プレON対決が実現した、11日の黒潮リーグダイエー対巨人(春野)。ダイエーの収穫は8月に受けた左肩内視鏡手術から復帰した、井口の2試合連続本塁打。しかし、巨人の収穫も井口の打撃を見られたことだった。
両軍とも日本シリーズへの予備知識を与えないため、主力を隠しあった。その中で井口は2打席限定ながら出場。早速巨人は水野投手コーチが第1打席は内角、2打席目は外側だけを攻めるよう指示。井口の傾向をチェックした。
2打席目に左中間本塁打を許したが、水野コーチは「きょう試合で見られたのはラッキーだよ。
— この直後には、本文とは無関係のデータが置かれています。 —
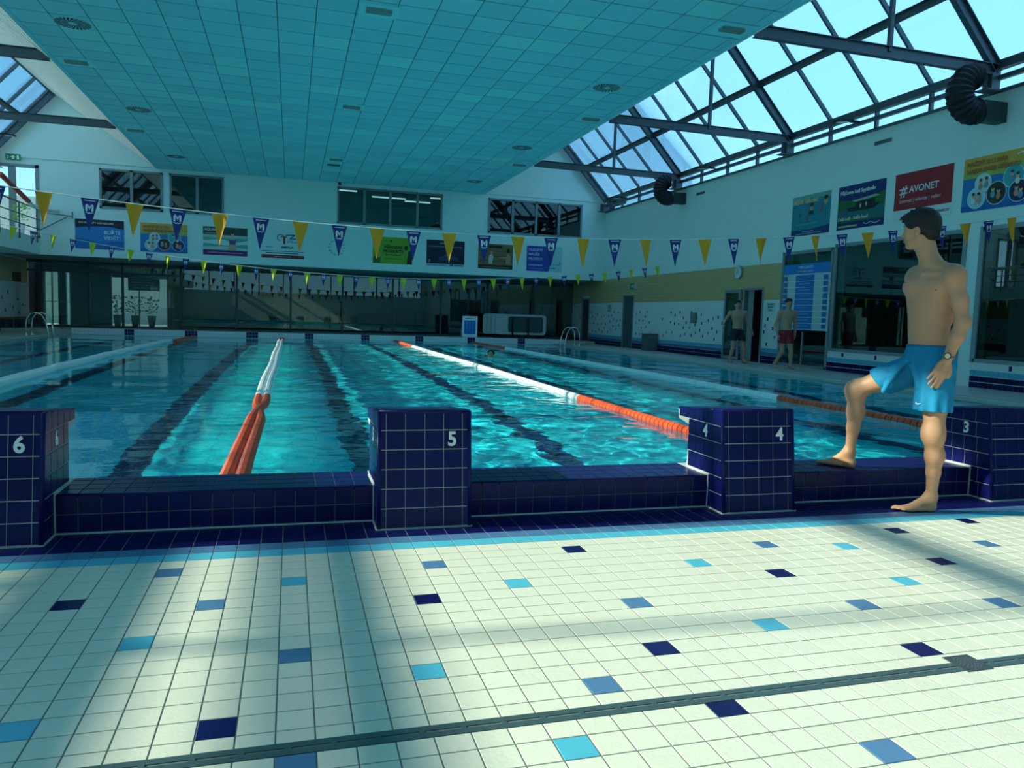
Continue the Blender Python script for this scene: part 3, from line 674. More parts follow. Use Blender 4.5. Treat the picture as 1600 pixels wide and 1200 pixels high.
# furniture silhouettes in the corridor: chairs and a table
def cafe_chair(x, y, rz, label):
    t = thing('cafe_chair', label, 'chair', (x, y, .2), 'chairs in the corridor behind the glass', rz)
    for k in (0,): pass
    return t
CH = mat('dark_chair', (.02,.02,.025), .5)
proto = thing('corridor_chair', 'dark chair in the dim corridor behind the far glazing', 'chair', (0,0,0), 'chairs in the corridor behind the glass')
obj('seat', MB().box(-.22,.22,-.22,.22,.42,.47), CH, proto); obj('backrest', MB().box(-.22,.22,.19,.23,.47,.9), CH, proto)
for a in (-.19, .19):
    for b2 in (-.19, .19): obj('leg', MB().box(a-.02,a+.02,b2-.02,b2+.02,0,.42), CH, proto)
CHL = ['','second of the three chairs seen under the pale ring emblem','chair nearest the middle glazing bar, third of its trio','first chair of the trio behind the white A-frame board','chair turned away in the trio behind the A-frame board','chair closest to the leaning white frames']
proto['label'] = 'dark corridor chair standing first in the trio behind the twin orange rope end'
for i, (x, y, rz) in enumerate(((.3,35,.4),(1.1,35.2,2.2),(1.9,34.8,1.2),(4.9,35,.2),(5.8,35.3,2.6),(6.9,35,1.4))):
    if i == 0: proto.location = (x,y,.2); proto.rotation_euler = (0,0,rz)
    else: dup(proto, (x,y,.2), rz, 'dark corridor chair, ' + CHL[i])

# ------------------------------------------------------------------ ceiling
CZ = 5.89
ceiling = obj('ceiling', MB().box(-4.5, 7.2, YB, UY, CZ+.003, CZ+.2), CEILG, kind='structure')
PW = .605; L = []
bright = set([(-7, 4), (-7, 9), (-6, 3), (-6, 4), (-6, 6), (-6, 9), (-6, 13), (-6, 16), (-5, 10), (-5, 16), (-4, 10), (-3, 5), (-3, 6), (-3, 10), (-2, 10), (-2, 20), (0, 2), (0, 7), (1, 7), (1, 13), (1, 23), (2, 3), (2, 13), (2, 23), (5, 0), (5, 6), (5, 9), (5, 10), (5, 20), (6, 0), (6, 5), (6, 20), (7, 5), (7, 16), (8, 16), (9, -4), (9, 4), (9, 5), (9, 16)])
rb = random.Random(2)
for j in range(-31, 28):
    for i in range(-8, 12):
        xa, xb = .36+i*PW, .36+(i+1)*PW; ya, yb = 12.88+j*PW, 12.88+(j+1)*PW
        xa, xb = max(xa, -4.49), min(xb, 7.19); yb = min(yb, UY-.01)
        if yb-ya < .1 or ya < YB: continue
        m = CEILB if ((i, j) in bright or (j < -1 and rb.random() < .06)) else rb.choice(CPS)
        L.append(((( xa+xb)/2, (ya+yb)/2, CZ+.003), (1,0,0), (0,-1,0), (0,0,-1), xb-xa-.016, yb-ya-.03, m))
tiles(ceiling, 'ceiling_panel', L, 300, h=.010, bev=.003)
obj('trim_2', MB().box(-4.52, -4.46, YB, UY, CZ-.02, CZ+.2).box(7.16, 7.22, YB, UY, CZ-.02, CZ+.2), CEILP, kind='structure')
# ribbed linings rising to the roof ridges
def lining(xe, xr):
    mb = MB(); n_ = 22; e0 = Vector((xe, 0, CZ)); e1 = Vector((xr, 0, 8.15)); d = (e1-e0)/n_; s_ = 1 if xr > xe else -1
    nrm = Vector((-(e1-e0).z*-s_*-1, 0, 0)); nn = Vector(((e1-e0).z, 0, -(e1-e0).x)); nn.normalize(); nn = nn if nn.z < 0 else -nn
    for k in range(n_):
        a, b = e0+d*k, e0+d*(k+1); ps = [a, a+d*.10+nn*.045, b-d*.30+nn*.045, b-d*.2]
        for p, q in zip(ps, ps[1:]+[b]):
            y0, y1 = YB, UY-.05
            mb.add([(p.x,y0,p.z),(q.x,y0,q.z),(q.x,y1,q.z),(p.x,y1,p.z)], [(0,1,2,3)])
    a, b = e0-nn*.05, e1-nn*.05
    mb.add([(a.x,YB,a.z),(b.x,YB,b.z),(b.x,UY,b.z),(a.x,UY,a.z)], [(0,1,2,3)])
    return mb
RIBW = mat('ribbed_white_cladding', (.90,.91,.86), .6)
obj('wall_lining_ribs', lining(-4.5, -7.7), RIBW, kind='structure'); obj('wall_lining_ribs', lining(7.2, 10.4), RIBW, kind='structure')

# skylights and clerestories
def skylight(side, wname, cname):
    if side > 0: xe, xr, sg = WX, 10.4, 1
    else: xe, xr, sg = LX, -7.7, -1
    ze, zr = 6.0, 8.15; q = lambda t: xe + (xr-xe)*t, 
    P = lambda t, y, off=0: Vector((xe+(xr-xe)*t, y, ze+(zr-ze)*t)) + Vector((sg*.73, 0, .68))*off
    fr = MB()
    bars = [14.4+1.5*k for k in range(-13, 11)]; bars = [b for b in bars if YB < b < UY-.1] + [UY-.2]
    w_ = window
    o = obj(wname, MB().beam(P(0,YB), P(0,UY-.05), .13, .16).beam(P(1,YB,-.05), P(1,UY-.05,-.05), .12, .14), STEEL, kind='structure')
    obj('purlin', MB().ibeam(P(.55,YB,-.04), P(.55,UY-.05,-.04), .12, .14), STEEL, o)
    for b in bars: obj('glazing_bar', MB().beam(P(0,b,.03), P(1,b,.03), .055, .09), STEEL, o)
    ys_ = [YB] + bars
    for a, b in zip(ys_[:-1], ys_[1:]):
        for t0, t1 in ((.03,.55),(.55,1)):
            p, r_, u_, v_ = P(t0,a+.03,.07), P(t0,b-.03,.07), P(t1,b-.03,.07), P(t1,a+.03,.07)
            n_ = (r_-p).cross(v_-p).normalized()*.008
            obj('pane', MB().prism([p, r_, u_, v_], n_), PANE, o)
    c = obj(cname, MB().box(xe-.03*sg-.03, xe-.03*sg+.03, YB, UY, WT, WT+.05), STEEL, kind='structure')
    obj('mid_rail', MB().box(xe-.13, xe-.05, YB, UY-.05, 5.70, 5.78) if sg > 0 else MB().box(xe+.05, xe+.13, YB, UY-.05, 5.70, 5.78), STEEL, c)
    for b in bars: obj('mullion', MB().box(xe-.04, xe+.04, b-.03, b+.03, WT, 5.95), STEEL, c)
    for a, b in zip(ys_[:-1], ys_[1:]): obj('pane', MB().box(xe+.02, xe+.028, a+.03, b-.03, WT+.05, 5.93), PANE, c)
    # trusses
    for i, y in enumerate((-.6, 5.35, 11.35, 17.3, 23.15, 29.25)):
        nm = ['farthest from the gable','over the starting blocks','nearest, above the poster row','second in from the near end','third, by the far duct','against the far gable'][i]
        sd_ = 'long poster wall' if sg > 0 else 'gallery'
        t = thing('roof_truss', f'grey steel truss on the {sd_} side, {nm}', 'roof truss', (xe, y, 5.9), 'steel trusses under the glass roofs')
        tb = -4.55 if sg < 0 else 7.25
        if i != 5: obj('tie_beam', MB().ibeam((xe-.1*sg, y, 5.90), (tb, y, 5.93), .11, .20), STEEL, t)
        obj('rafter', MB().ibeam(P(0,y,-.12), P(1,y,-.12), .12, .20, up=(sg*.73,0,.68)), STEEL, t)
        hx = 9.93 if sg > 0 else -7.25
        if sg > 0 and i != 5: obj('hanger', MB().beam((hx, y, 5.93), (hx, y, 7.74), .07, .07, up=(1,0,0)), STEEL, t)
        obj('seat_bracket', MB().box(min(xe-.42*sg, xe), max(xe-.42*sg, xe), y-.14, y+.14, 5.5, 5.52).box(xe-.20*sg-.08, xe-.20*sg+.08, y-.10, y+.10, 5.52, 5.80).box(min(xe-.36*sg, xe), max(xe-.36*sg, xe), y-.02, y+.02, 5.5, 5.82), STEEL, t)
skylight(1, 'window_10', 'window_11'); skylight(-1, 'window_12', 'window_13')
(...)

具体的なことは言えないけど、収穫はあった。すぐ長嶋監督に報告するし、ミーティングでも使わせてもらいます」と満足していた。
井口は8月から登録を抹消されていた。巨人の偵察部隊に丸裸にされたダイエーにあって、まさに唯一の生き残り。王監督も「向こうは左ばかり(工藤、メイ、高橋尚)で来るだろうし、何より大舞台に強いからね」と、井口を秘密兵器として温存していた。
それが、本番直前に巨人の一軍コーチに解剖されてしまった。井口は「探りに来たのはすぐ分かりました。第3打席も立っていたら、変化球を試してきたでしょうね。ピッチャーの格が違いすぎて、参考にはならないはずですよ」と気にしていないが、とことんツイていない。
一方のダイエー偵察隊は、依然収穫なし。巨人は黒潮リーグへ派遣している一軍投手陣を、ダイエー戦には登板させない。野手は最初から派遣しておらず、資料の集めようがない。
「実際に見ないとダメ。テレビの録画と、実際に見て判断した資料は全然違いますから」と、ダイエーの望月チーフスコアラーは必死の努力を続けているが、情報戦での差は一向に縮まりそうにない。